I have been thinking about the 1969 riots in my native Detroit ever since Liz and I finalized the latest bi-monthly theme for the art card group, Abandonment and Reclamation. Back then, I was a junior at Southfield High School in Michigan, and it seemed that Detroit was never the same after the riots. Six months later when I went to a Detroit Pistons basketball game at Cobo Arena, there were so few people downtown at the game that Piston management offered free tickets to everyone who brought their ticket stubs the following week.
Here is my collage card titled “Detroit – A Prototype of Abandonment and Reclamation”, which I mailed to another member in the group. Somehow the theme struck a nerve with me this time, perhaps because of Detroit’s much publicized plight, its financial woes, together with the relatively recent Ferguson case in Missouri that resulted in more destruction.
The art card includes these two photos of the largest plant in the world, the Ford Rouge River Plant, so you can see the before and after. The Ford plant has risen from the dead like a phoenix from the ashes, and now offers popular tours to the public.

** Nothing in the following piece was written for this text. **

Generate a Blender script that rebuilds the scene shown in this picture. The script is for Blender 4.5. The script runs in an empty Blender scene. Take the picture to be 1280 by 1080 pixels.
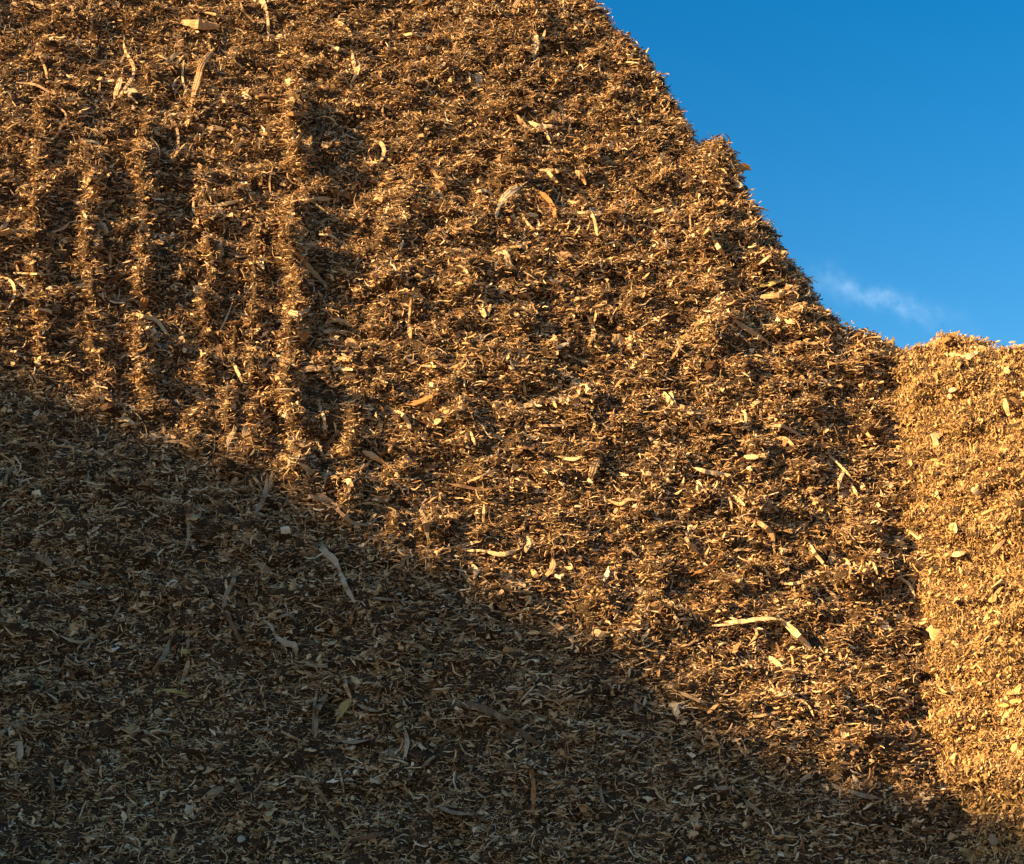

In between the two plant photos, you can see houses from the Heidelberg Project, which was started in a devastated area on Detroit’s east side. The homes were given over to communities of artists to restore and decorate using recycled material, resulting in a new tourist destination and with the ultimate goal over time being a viable arts center for the city. Here is the Dotty House, perhaps the most well-known structure since it’s showcased by the Heidelberg Project.

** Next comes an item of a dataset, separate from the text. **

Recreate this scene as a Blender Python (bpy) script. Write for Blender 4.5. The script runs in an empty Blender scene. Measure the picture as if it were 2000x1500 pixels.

The right side of the card shows a rainbow of shards that are pieces that Mike Kelly recovered from the riverbeds of the Detroit and Rouge Rivers. I took some photos at Kelly’s 2013 MOMA show, as did my daughter Laura (aka my webmaster) which I used in the collage. The shattered pieces are central to the Kelly installation that partially inspired this card called the John Glenn Memorial Detroit River Reclamation Project (Including the Local Culture Pictorial Guide, 1968–1972, Wayne/Westland Eagle. 2001.
This shot shows much of the installation, which filled a large room dominated by the huge figure covered in more shattered shards.
I thought this was a rather haunting portrait of Detroit made from found bottles and jars, which is situated on the river – here a river of crushed porcelain (hence the name detroit which means strait in French). The collection of glassware presents a hauntingly fragile vision of a city in decay (I’m thinking New York City in the Pixar movie Wall-e).
Both the Heidelberg Project and the Ford Rouge River Plant tour (which gets rave reviews) are on my list of sites to see this upcoming year when I visit my mother – and the Detroit Institute of Arts, of course.
Let’s keep our fingers crossed that these two glimmers of hope represent a turning point in the history of Detroit, and open a new chapter now for this city that has finally emerged from bankruptcy – with the Detroit Institute of Arts still in tact. May 2015 be a much better year for my hometown.
In that spirit, I wish all of you a happy, healthy – and even more creative – New Year!